Monday, May 6, 2013

what can be seen

It's overcast this morning, or rather it was overcast this morning; the cloud cover is breaking up now.  The houses outside my window that only an hour ago were flat and shadowless are now reflecting enough sunlight through my window to make me consider twirling the wand on my mini-blinds to block some of that light.  I am still waking up.  These sentences are coming slowly.  I pause between my thoughts, look out the window, notice the shadows on the ground, consider the objects throwing those shadows, attempt a rough guess about the position of the sun.  I consider making a diagram of the grounds, an architectural plan centered around this window beside which I write, a plan upon which I note the position of the neighbor's garden hose and the one, sad, yellow and red tulip alongside their porch.  It seems, around here, everyone has one sad tulip.  Observations are one thing, but having something to say is something else entirely.  What can be said about a sad tulip?  How interesting can a shadow be?    



On a pleasant afternoon about a week ago, I told a friend that a sage seedling was the most interesting thing in my life at the moment.  Last summer, after my sage plants flowered and went to seed, I cut their seed tops, bundled them up with polyethylene twine, and hung them upside down from the beams of my porch so that they could blow and twirl in the wind and cast interesting shadows on the porch floor.  Most of the seeds probably dropped onto the porch and skittered to a place where they could not germinate, but some of the seeds  got tossed into the garden, and after sitting beneath the snow all winter half a dozen of them had managed to sprout.
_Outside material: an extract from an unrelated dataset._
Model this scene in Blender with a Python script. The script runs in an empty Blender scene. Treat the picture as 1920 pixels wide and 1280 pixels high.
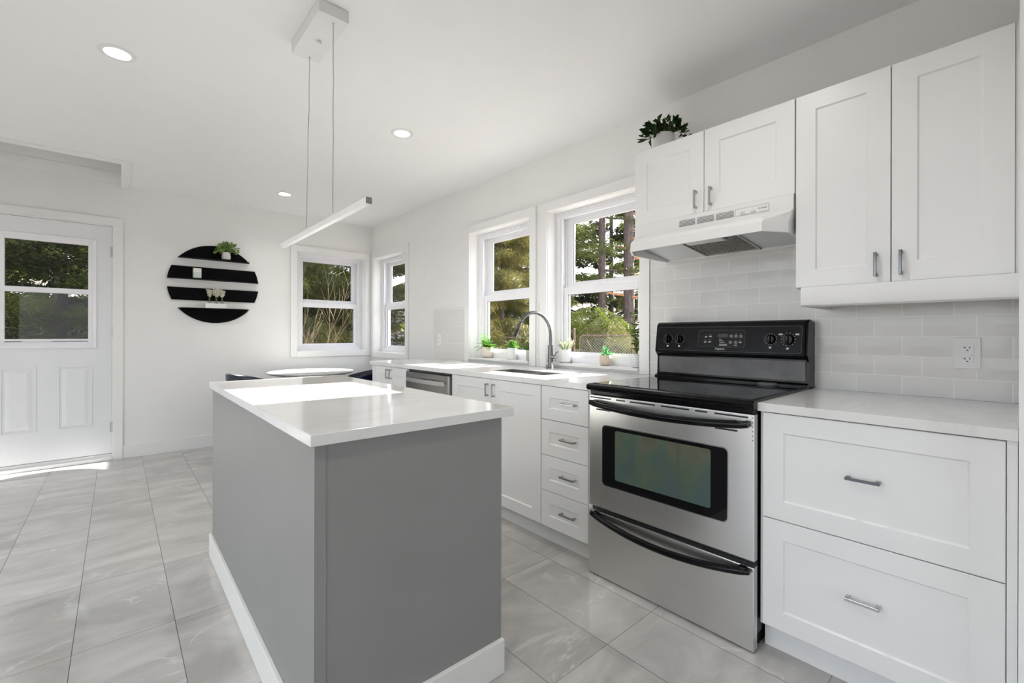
import bpy, bmesh, math, random
import numpy as np
from mathutils import Vector, Matrix, Quaternion
R_ = math.radians
SC = bpy.context.scene
C = SC.collection
random.seed(7)

# ---------------------------------------------------------------- camera
XW, YB, H = 2.472, 5.569, 2.54            # right wall, back wall, ceiling
yaw, roll = R_(41.263), R_(-0.1295)
fwd = Vector((math.sin(yaw), math.cos(yaw), 0)); rt = Vector((math.cos(yaw), -math.sin(yaw), 0)); up = Vector((0, 0, 1))
r2 = rt * math.cos(roll) - up * math.sin(roll); u2 = rt * math.sin(roll) + up * math.cos(roll)
cd = bpy.data.cameras.new('camera'); cam = bpy.data.objects.new('camera', cd); C.objects.link(cam)
M = Matrix.Identity(4)
for i, v in enumerate((r2, u2, -fwd)):
    for j in range(3): M[j][i] = v[j]
M.translation = Vector((0, 0, 1.1656)); cam.matrix_world = M
cd.sensor_width = 36; cd.lens = 844.7 / 1920 * 36
cd.shift_y = -(640 - 627.05) / 1920
cd.clip_start = 0.02; cd.clip_end = 200
SC.camera = cam

# ---------------------------------------------------------------- world, sun, exposure
W = bpy.data.worlds.new('sky'); SC.world = W; W.use_nodes = True
nt = W.node_tree; bg = nt.nodes['Background']
sky = nt.nodes.new('ShaderNodeTexSky'); sky.sky_type = 'NISHITA'; sky.sun_disc = False
sky.sun_elevation = R_(21); sky.sun_rotation = R_(92); sky.air_density = 1.0; sky.dust_density = 2.0
mx = nt.nodes.new('ShaderNodeMix'); mx.data_type = 'RGBA'; mx.inputs[0].default_value = 0.75
nt.links.new(sky.outputs[0], mx.inputs[6]); mx.inputs[7].default_value = (4.6, 4.85, 5.2, 1)
nt.links.new(mx.outputs[2], bg.inputs[0]); bg.inputs[1].default_value = 0.85
sd = bpy.data.lights.new('sun', 'SUN'); sd.energy = 45; sd.angle = R_(0.5); sd.color = (1, 0.982, 0.958)
so = bpy.data.objects.new('sun', sd); C.objects.link(so); so.location = (12, -1, 9)
so.rotation_euler = Vector((-1, 0.050, -0.385)).to_track_quat('-Z', 'Y').to_euler()
SC.view_settings.view_transform = 'Standard'; SC.view_settings.look = 'None'
SC.view_settings.gamma = 1; SC.view_settings.use_curve_mapping = False
SC.view_settings.exposure = -0.2
DOWNLIGHT_W = 3.5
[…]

I spotted one, said holy shit, got onto my hands and knees, turned my eyes into combs, and combed the rest of the garden where I might possibly find more seedlings.  It is a private thing to crawl around in your garden, hunting for something that is less that an eighth of an inch tall.  I suppose it's a hopeful thing, too, like an ultrasound is hopeful.  To spot new life as soon as it is possible to do so seems so human to me, to look for it intently because you suspect it's there and wish for it to be there.  Or perhaps you are terrified and need to confirm your terror.  Whatever the case, we know where to look for the signs; and if we cannot see them with our naked eyes, we'll make better eyes.

  
What can be seen is not a question of vision; it's a question of attention.  I have been watching The Wire on the internet, and in one episode Bunk tells Kima that she needs to use soft eyes, that she won't be able to learn much about the corpse on the ground without them.  I hadn't heard the expression before, and I didn't understand it at the time, but I suppose soft eyes are the kind of eyes that allow you to see the full picture.  If you obsess over one or two details, you will miss the rest of them.  If you throw something into sharp focus, that which surrounds it will be hazy.  This is both optical and metaphorical truth, and I think that buried in this truth there is some lesson about relaxing and taking a thing for what it really is, which is to say that nothing exists in isolation.  Looking closely at a thing is a way to enter a bubble, and bubbles are sometimes very comforting places to be, but where there is comfort there is also the risk of losing oneself in a detail.  I think what I'm trying to say is step back and breathe.  Breathe.  The breath is real.  Rub a sage leaf and smell it deliberately.  There is nothing else.  The future does not really exist, won't ever actually exist, but don't act as if this were true.  You will soon wake up and find you have no coffee.